Cuma Hutbesinde Sokak Çocukları Anlatıldı

Malatya’da camilerde Cuma hutbesinde, Diyanet İşleri Başkanlığı’nın hazırlığı, “Sokağın yetimleri, çocuklarımız” başlıklı hutbe okundu.

Cuma Hutbesinde, “Bugün toplumda sadece yetim ve öksüz kalmış çocuklar yok. Bir de hayatlarını sokaklarda devam ettirmek zorunda kalan „sokağın çocukları? var. Anadan babadan ayrı kalmış, anne-babası tarafından ihmal edilmiş ya da sokağa terk edilmiş çocuklardır onlar. Sokağın çocuklarıdır, sokağın yetimleridir onlar. Sıcacık aile ortamından mahrum kalmışlardır. Okulla ilişkileri kopmuştur. Toplum tarafından da dışlanmışlardır onlar. Hepsi sevgiye, ilgiye, şefkate, korunmaya muhtaçtır" denildi.

Sokak çocuklarının, madde, alkol ve tiner bağımlılığı, sigara ve kumar gibi zararlı alışkanlıklar ile şiddet, kaçırılma, istismar, fuhuş, suça zorlanma, çeşitli hastalıklara yakalanma, yaralanma ve öldürülme gibi pek çok tehlikeyle karşı karşıya olduğu belirtilen hutbede şu görüşlere yer verildi: "Fiziksel ve ruhsal sağlıkları tehlike altındadır. Onlar genellikle terk edilmiş binalar, parklar, tren garları, köprü altları gibi yerlerde yaşam mücadelesi vermektedirler. Böyle bir durumda, onların sokak çetelerine karışmaları, uyuşturucu bağımlısı olmaları, dilencilik, yankesicilik, gasp, hırsızlık gibi kötü yollarla geçinmeye çalışmaları, daha da kötüsü yaralanma veya ölümle sonuçlanan şiddet olayları yaşanmaktadı. Sokak çocukları sorununun en önemli nedenlerinden biri, aile kurumunun modern zamanlarda büyük yara almış olmasıdır. Ailede yaşanan huzursuzluklardır. Parçalanan, dağılan ailelerdir. Giderek artan boşanmalardır. Anne-babadan, aile ortamından kopmuş çocuklar, terk edilmişliğin ve güvensizliğin girdabında sokağa ve suç ortamına itilmekte ve kötü alışkanlıklara yönelmektedirler. Bu yüzden ailevi sorunların en büyük bedelini çocuklar ödemektedir.” Sağlıklı ve huzurlu bir toplum için sokağın yetimlerine sahip çıkılmasının istendiği hutbede, daha sonra özetle şunları belirtildi: “Zararlı alışkanlıkların önüne geçmek için sokak çocuklarına her yönden analık ve babalık yapmalıyız.

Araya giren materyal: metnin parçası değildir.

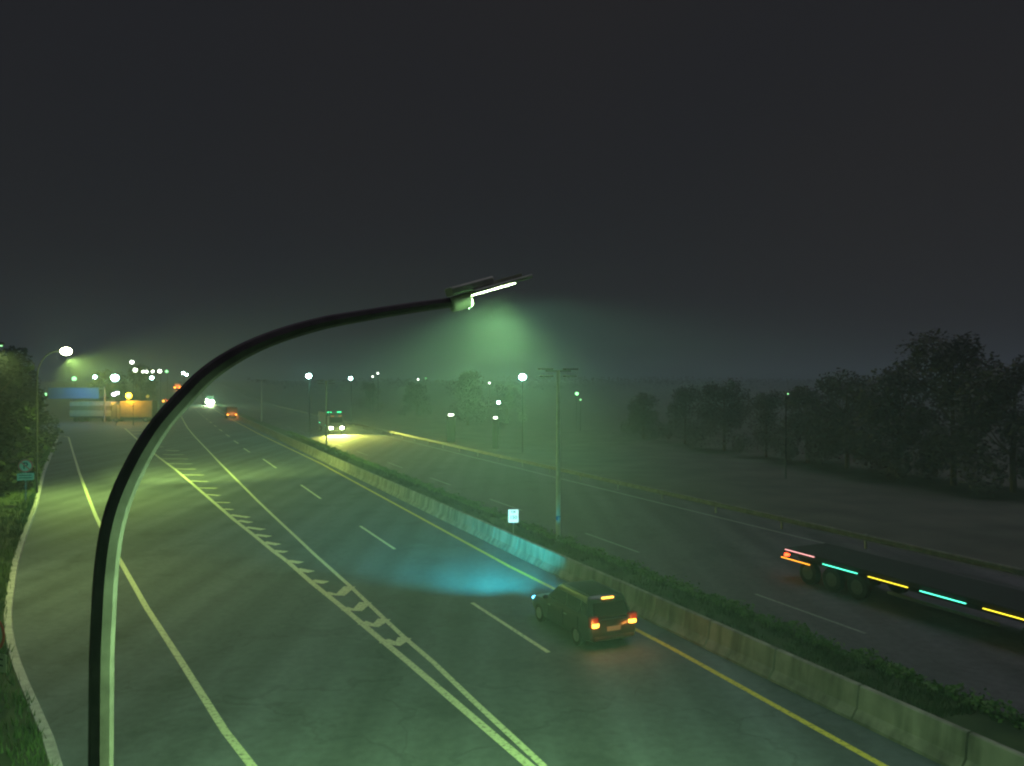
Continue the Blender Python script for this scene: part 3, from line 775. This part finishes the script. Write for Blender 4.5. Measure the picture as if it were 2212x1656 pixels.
# the passing car: tail lamps at s ~ 28, lane next to the median
Dc, sc = 13.45, toDS(*G(1294, 1353, .86))[1]
hd = head_of(Dc, sc)
c1 = make_car('dark estate car with glowing orange tail lamps braking in the lane beside the barrier', M['car_dark'], M['tail_hot'], M['head_cyan'])
c1.location = RD(Dc, sc+2.3, .01); c1.rotation_euler.z = hd
for sy in (-1, 1):
    lamp_light('SPOT', 'headlight_beam', c1, (2.35, sy*.62, .68), 25000, (.03, .70, .74), (16, sy*.62+1.3, .95), .10, 30, 1.0).scale = (2.7, 1, 1)
lamp_light('POINT', 'tail_glow', c1, (-2.6, .7, .86), 16, (1, .33, .06), None, .1)
lamp_light('POINT', 'tail_glow', c1, (-2.6, -.7, .86), 16, (1, .33, .06), None, .1)

def make_truck(label, L, H, boxm, cabm, group=None, tail=None, head=None, tw=2.4):
    """rigid lorry: cab at the front, box body behind"""
    t = thing('truck', (0, 0, 0), 0, label, 'truck', group)
    hw = tw/2; xb = L/2-2.0
    MB().box(((-L/2+xb)/2, 0, .95+(H-.95)/2), (xb+L/2, tw, H-.95), .05).build('box_body', boxm, t)
    rg = []
    for x, zt, wq in ((L/2-1.9, H*.84, hw*.95), (L/2-.5, H*.84, hw*.95), (L/2-.12, 1.75, hw*.96), (L/2, 1.1, hw*.96), (L/2, .55, hw*.94)):
        rg.append([(x, -wq, .5), (x, wq, .5), (x, wq, zt*.97), (x, wq*.9, zt), (x, -wq*.9, zt), (x, -wq, zt*.97)])
    rg[-1] = [(x, y, min(z, .9)) for x, y, z in rg[-1]]
    MB().loft(rg).build('cab', cabm, t)
    q = [Vector((L/2-.10, -hw*.8, 1.8)), Vector((L/2-.10, hw*.8, 1.8)), Vector((L/2-.47, hw*.78, H*.80)), Vector((L/2-.47, -hw*.78, H*.80))]
    MB().loft([[p+Vector((.01, 0, .01)) for p in q], [p-Vector((.01, 0, .01)) for p in q]]).build('windscreen', M['glass'], t)
    MB().box((0, 0, .72), (L-.6, .9, .3), .02).build('chassis', M['darkmetal'], t)
    wheels(t, (-L/2+1.4, L/2-1.2), hw-.14, .48, .28)
    for sy in (-1, 1):
        if tail: MB().box((-L/2-.03, sy*(hw-.25), .92), (.1, .36, .24), .03).build('tail_lamp', tail, t)
        if head: MB().box((L/2+.04, sy*(hw-.35), .98), (.12, .48, .30), .05).build('headlight', head, t)
    MB().box((L/2+.02, 0, .55), (.16, tw*.95, .22), .04).build('bumper', M['darkmetal'], t)
    return t
# oncoming lorry with green marker lamps
p, s = ray(727, 925, .98); D, _ = toDS(p.x, p.y)
tr = make_truck('oncoming lorry with twin white headlamps and green marker lamps on the far carriageway', 9, 3.35, M['darkmetal'], M['car_grey'], None, None, M['headl'])
hd = math.atan2(-CT, ST)
fwd = Vector((math.cos(hd), math.sin(hd), 0))
tr.location = p-fwd*4.5; tr.rotation_euler.z = hd
for k in (-.95, -.55, .55, .75, .95): MB().box((2.75, k, 3.42), (.12, .3 if abs(k) > .6 else .2, .10), .02).build('marker_lamp', M['mark_green'], tr)
for k in (-.6, .6): MB().box((4.35, k, 2.86), (.08, .5, .08), .02).build('marker_lamp', M['mark_dim'], tr)
for x, z in ((-3.2, 1.5), (2.1, 1.3), (2.6, 1.0)): MB().box((x, -1.24, z), (.5, .08, .12), .02).build('marker_lamp', M['mark_teal'], tr)
for sy in (-1, 1):
    lamp_light('SPOT', 'headlight_beam', tr, (4.7, sy*.85, .98), 27000, (.95, 1, .16), (11, sy*.85+.8, .0), .12, 48, 1).scale = (2.2, 1, 1)
# semi trailer with side markers stretched to suggest light trails, right of the frame
t = thing('flatbed_lorry', RD(26.5, 27.2, .01), math.atan2(-CT, ST), 'dark low flatbed lorry with pink, teal and yellow side marker lamps stretched into strips on the far carriageway', 'lorry')
MB().box((6.2, 0, 1.18), (12.4, 2.5, .2), .03).build('deck', M['rubber'], t)
for sy in (-1, 1): MB().box((6.2, sy*.45, .88), (12.0, .14, .36), .02).build('chassis_rail', M['rubber'], t)
MB().box((12.3, 0, 1.8), (.12, 2.5, 1.1), .02).build('headboard', M['darkmetal'], t)
wheels(t, (1.4, 2.7, 4.0), 1.08, .48, .28); wheels(t, (11.0, 15.6), 1.08, .48, .28)
for wv in t.children:
    if wv.name.startswith('wheel'):
        for q in wv.children: q.data.materials[0] = M['darkmetal']
for sy in (-1, 1):
    for x in (1.4, 2.7, 4.0): MB().box((x, sy*1.08, 1.03), (1.1, .34, .04), .015).build('mudguard', M['rubber'], t)
    MB().box((7.6, sy*1.16, .62), (4.4, .05, .12), .01).build('side_guard', M['darkmetal'], t)
rg = []
for x, zt in ((13.2, 3.1), (15.4, 3.1), (15.9, 1.9), (16.0, 1.0)):
    rg.append([(x, -1.2, .5), (x, 1.2, .5), (x, 1.2, zt-.1), (x, 1.08, zt), (x, -1.08, zt), (x, -1.2, zt-.1)])
MB().loft(rg).build('cab', M['car_dark'], t)
MB().box((13.0, 0, .8), (5.6, .9, .3), .02).build('tractor_chassis', M['darkmetal'], t)
ysd = -1.29
for x, mm, z, L in ((.75, 'mark_orange', .86, 1.7), (1.0, 'mark_pink', 1.24, 1.7), (3.2, 'mark_teal', 1.05, 1.8), (5.5, 'mark_yellow', 1.05, 1.8), (7.8, 'mark_teal', 1.05, 1.8), (10.2, 'mark_yellow', 1.05, 1.8)):
    MB().box((x, ysd, z), (L, .05, .026), .01).build('marker_strip', M[mm], t)
for sy in (-1, 1): MB().box((-.04, sy*1.0, .95), (.08, .3, .14), .03).build('tail_lamp', M['tail_red'], t)

# vehicles ahead on the near carriageway
p, s = ray(501, 896.5, .92)
van = make_truck('box van with two glowing brake lamps ahead on the near carriageway', 6.5, 2.6, M['darkmetal'], M['car_dark'], 'vehicles driving away ahead', M['tail_hot'], None, 2.2)
hv = head_of(13, s); f = Vector((math.cos(hv), math.sin(hv), 0)); van.location = p+f*3.2; van.rotation_euler.z = hv
lamp_light('POINT', 'tail_glow', van, (-3.8, 0, .92), 260, (1, .25, .05), None, .3)
c2 = make_car('distant car with one orange and one red tail lamp left of the curved arm', M['car_dark'], M['tail_red'], M['car_grey'], 'vehicles driving away ahead')
p, s = ray(357.5, 866.5, .86); c2.location = p; c2.rotation_euler.z = hv
for o in list(c2.children):
    if o.name.startswith('brake_light'): o.data.materials[0] = M['tail_red']
MB().box((-2.34, .66, .88), (.08, .7, .6), .12).build('indicator', M['tail_hot'], c2)
MB().box((-2.34, -.66, .88), (.08, .6, .5), .12).build('fog_lamp', M['tail_red'], c2)
for x, y, lb in ((383.5, 838.5, 'distant lorry with paired fiery tail lamps below the slanting lamp pair'), (402, 835, 'distant lorry with faint tail lamps right of the fiery pair'),
                 (420, 826.5, 'farthest lorry tail lamps, topmost red lights before the curved arm')):
    p, s = ray(x, y, .95)
    o = copy_tree(van, p, head_of(10, s), lb, 1.25 if x != 402 else .8, skip=('tail_glow',))
    hv2 = head_of(10, s)
    for sy in (-1, 1): MB().ball((-3.3, sy*.95, .95), .42, (.4, 1.1, .8)).build('brake_lamp', M['tail_hot'] if x != 402 else M['tail_red'], o, True)
    if x != 402: lamp_light('POINT', 'tail_glow', o, (-4.4, 0, 1.2), 2500, (1, .2, .04), None, .3)
# oncoming glare
p, s = ray(453.5, 869, 1.0)
ho = math.atan2(-CT, ST); fo = Vector((math.cos(ho), math.sin(ho), 0))
on = make_truck('oncoming lorry with one blinding white green glare right of the curved arm', 9, 3.4, M['darkmetal'], M['car_grey'], None, None, M['headl'])
on.location = p-fo*4.5; on.rotation_euler.z = ho
for sy in (-1, 1): MB().ball((4.65, sy*.6, 1.0), .75, (.35, 1, .75)).build('driving_lamp', M['headl'], on, True)
MB().ball((4.65, -.9, 1.55), .42, (.35, 1, .8)).build('driving_lamp', M['headl'], on, True)
lamp_light('SPOT', 'headlight_beam', on, (5.2, 0, 1.2), 20000, (.85, 1, .42), (20, -1, 0), .3, 100, 1)
lamp_light('POINT', 'glow_light', on, (5.6, 0, 1.6), 6000, (.35, 1, .5), None, .3)
p, s = ray(427, 837, 1.0)
o = copy_tree(on, p, ho, 'distant oncoming lorry with small white lamp against the curved arm', .55, skip=('glow_light', 'headlight_beam'))

# lorries crossing at the end of the ramp
Zt = 163
a_, b_ = at(150, 905, Zt), at(240, 905, Zt)
t = thing('trailer', (a_.x, Zt, 0), 0, 'pale slatted trailer standing across the end of the ramp under the blue panel', 'trailer')
Lw = b_.x-a_.x
MB().box((Lw/2, 1.2, 1.0), (Lw, 2.3, .3), .03).build('chassis', M['darkmetal'], t)
MB().box((Lw/2, 1.2, 3.7), (Lw, 2.4, .9), .05).build('upper_panel', M['trailer_pale'], t)
MB().box((Lw/2, 1.2, 1.75), (Lw, 2.4, 1.15), .05).build('lower_panel', M['trailer_pale'], t)
MB().box((Lw/2, 1.2, 2.8), (Lw-.2, 2.3, .94), .02).build('load', M['box_brown'], t)
for x in (1.2, 2.5, Lw-1.5):
    for y in (.2, 2.2): MB().disc((x, y, .45), .48, .3, 'y', 20).build('wheel', M['rubber'], t)
tk = make_truck('olive box lorry with glowing orange beacon beside the pale trailer', 8.6, 4.3, M['box_brown'], M['box_brown'], None, None, None)
c_ = at(284, 905, Zt); tk.location = (c_.x, Zt+1.1, 0); tk.rotation_euler.z = math.pi
MB().box((3.2, .2, 4.05), (.3, .3, .12)).build('bracket', M['darkmetal'], tk)
p = at(278, 855.5, Zt-.6)-Vector(tk.location)
MB().ball((-p.x, -p.y, p.z), .55, (1, .8, 1)).build('beacon', M['beacon'], tk, True)
lamp_light('POINT', 'beacon_glow', tk, (-p.x, -p.y+1.0, p.z), 2600, (1, .45, .03), None, .3)
p = at(250, 851, Zt-.6)-Vector(tk.location)
for k in (0, 1): MB().ball((-p.x-.28+.65*k, -p.y, p.z+.12-.28*k), .36, (1.2, .7, .8)).build('work_lamp', M['head_blue'], tk, True)

# ================================================================== HAZE
m = bpy.data.materials.new('haze'); m.use_nodes = True; tn = m.node_tree
tn.nodes.remove(tn.nodes['Principled BSDF'])
v = tn.nodes.new('ShaderNodeVolumePrincipled'); v.inputs['Color'].default_value = (.50, .60, .68, 1)
v.inputs['Density'].default_value = .0021; v.inputs['Anisotropy'].default_value = .2
tn.links.new(v.outputs['Volume'], tn.nodes['Material Output'].inputs['Volume'])
hz = MB().box((0, 1500, 13), (5600, 5600, 32)).build('haze', m, kind='stuff')
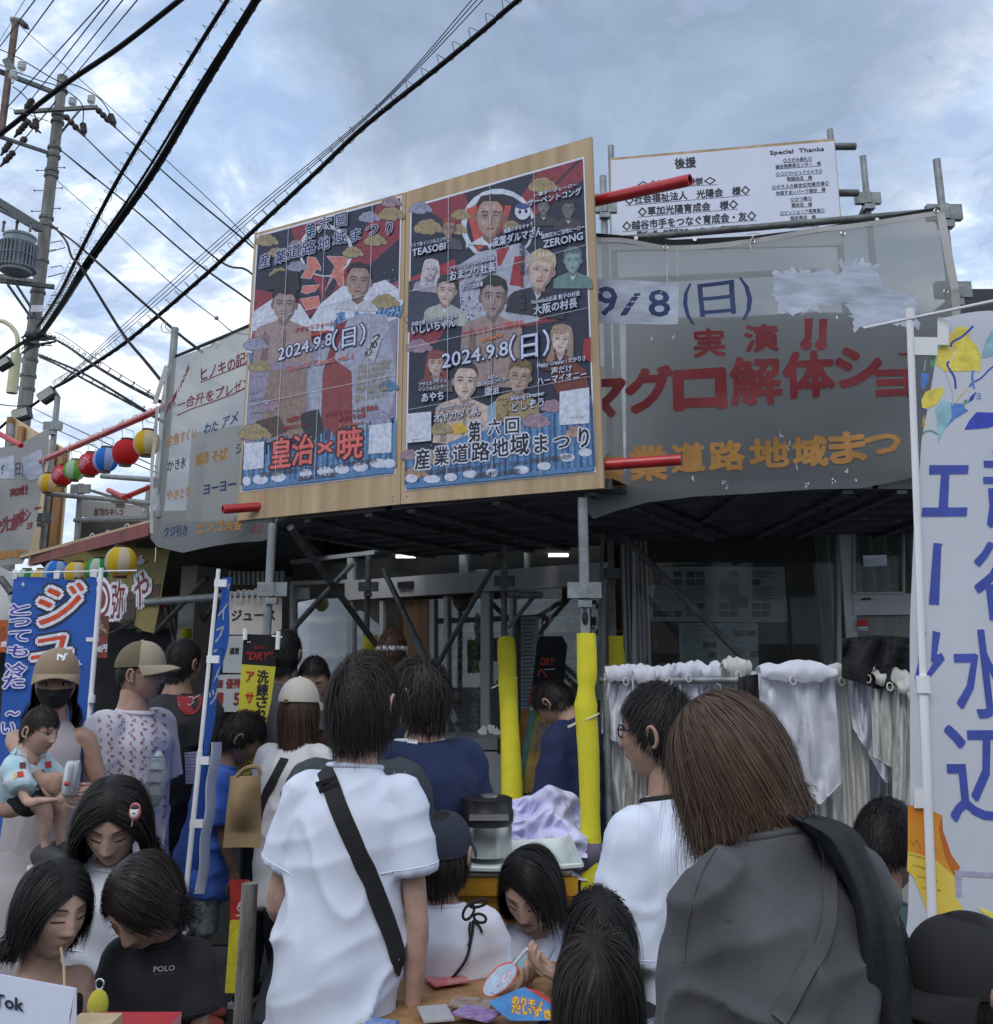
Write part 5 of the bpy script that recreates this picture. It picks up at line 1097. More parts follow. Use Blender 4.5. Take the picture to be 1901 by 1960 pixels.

Unutmayalım ki onların ihtiyaçlarını karşılamak ve onları topluma kazandırmak, hepimizin ortak sorumluluğudur. Çünkü onlar bizlere emanettir. Bugüne aitmiş gibi görünseler de aslında yarınlar için hazırlanması gereken birer emanet. Yetimlerin başını okşayalım. Fakirleri doyuralım. Sokağın yetimlerine sahip çıkalım. Kimsesizlerin kimsesi olalım. Onlar Sevgili Peygamberimizin yanındaki Enes gibi olmayı arzularlar. Onlar Ümmü'd-Derda?nın yanındaki yetimler gibi, Allah Resulünden müjde, müminlerden ilgi ve şefkat görmeyi umut ederler. Unutmayalım ki aslında suçlu çocuk yoktur, suça itilmiş çocuk vardır. Ailelerimizin dağılıp parçalanmasına izin vermeyelim. Yuvalardaki, sokaklardaki, kaldırım köşelerindeki çocuklarımıza, yavrularımıza sahip çıkalım. Onları zararlı alışkanlıklardan ve kötülüklerden koruyalım. Geliniz hep birlikte Peygamber Efendimizin şu müjdesine kulak verelim: “Ben ve yetime kol kanat geren kimse, cennette yan yana olacağız.”